Is VPN Still Legal and Safe in Korea?
Yes — and this is the biggest point of confusion right now.
Many Koreans believe this is a "VPN crackdown law." It is not. The laws target site operators and CDN providers — not individual users. VPN usage by individuals is not criminalized by any of these new laws.
The confusion spread because headlines used phrases like "mandatory access blocking technology" — which people interpreted as targeting VPN users. The actual law mandates that internet infrastructure providers (like Cloudflare) block illegal content at the network level. Using a VPN as an individual to bypass that blocking is a separate matter entirely, and remains in a legal grey area — not an outright crime.
What Actually Works to Bypass This
VPN (Most Reliable for Users)
A VPN routes your traffic through a server outside Korea, bypassing both DNS filtering and Cloudflare's infrastructure-level blocks.
How to use it:
- Sign up for a reputable paid VPN — NordVPN, Surfshark, and Mullvad are well-regarded options
- Connect to a server outside Korea (Japan works well for speed)
- Browse freely
Free VPNs and Cloudflare's own WARP are increasingly unreliable — users have reported WARP still showing the block page. A paid VPN with active obfuscation is strongly recommended.
Download VODs Before They Disappear
Even with a VPN, you're dependent on the platform staying available. The safest approach — especially for streaming fans — is to download VODs you care about before they get caught in a takedown.
Vodloader is built for exactly this. It lets you download and save VODs from Korean streaming platforms before they're gone. No Korean account needed. Works from anywhere in the world.
If a platform gets blocked or content gets deleted, your downloaded copy is unaffected.
Why This Is Different From Before
Old blocking method: Government identifies a site → ISP shows a warning page → user changes DNS and bypasses it.
New method: Government requests Cloudflare to block at the infrastructure level → Cloudflare checks your IP → Korean IP gets HTTP 451 error regardless of DNS settings.
The analogy Koreans are using: before, they removed the nameplate from the door. Now they've blocked the road itself.
The Bigger Picture
What's different in 2026 is the automation and the scale. The July 1 image scanning expansion means every domestic Korean platform will need expensive AI scanning servers — estimated at tens of millions of won in setup costs, plus ongoing maintenance. Smaller communities can't afford this. Some will shut down.
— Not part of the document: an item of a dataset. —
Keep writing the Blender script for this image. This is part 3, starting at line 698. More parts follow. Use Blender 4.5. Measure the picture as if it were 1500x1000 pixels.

One major Korean platform already shut down on May 3 — its operator cited 170,000 member resignations within 48 hours and the loss of all advertisers following media coverage of the crackdown.
Civil society groups like OpenNet Korea have filed objections, arguing the measures have "characteristics of administrative censorship" and may be unconstitutional. The concern isn't just about illegal content — it's about what infrastructure-level blocking means for legal content that gets caught in the crossfire.
Quick Reference
| Method | Works Against New Blocking | Notes |
|---|---|---|
| DNS change only | No | No longer effective |
| Cloudflare WARP | No | Users report same block page |
| Free VPN | Unreliable | May not bypass Cloudflare blocks |
| Paid VPN (NordVPN etc.) | Yes | Best option for users |
| Download with Vodloader | Yes | Best for streaming content |
The internet in Korea is changing fast. Whether you're a resident or a fan abroad, having a plan to access and preserve content you care about is more important than ever.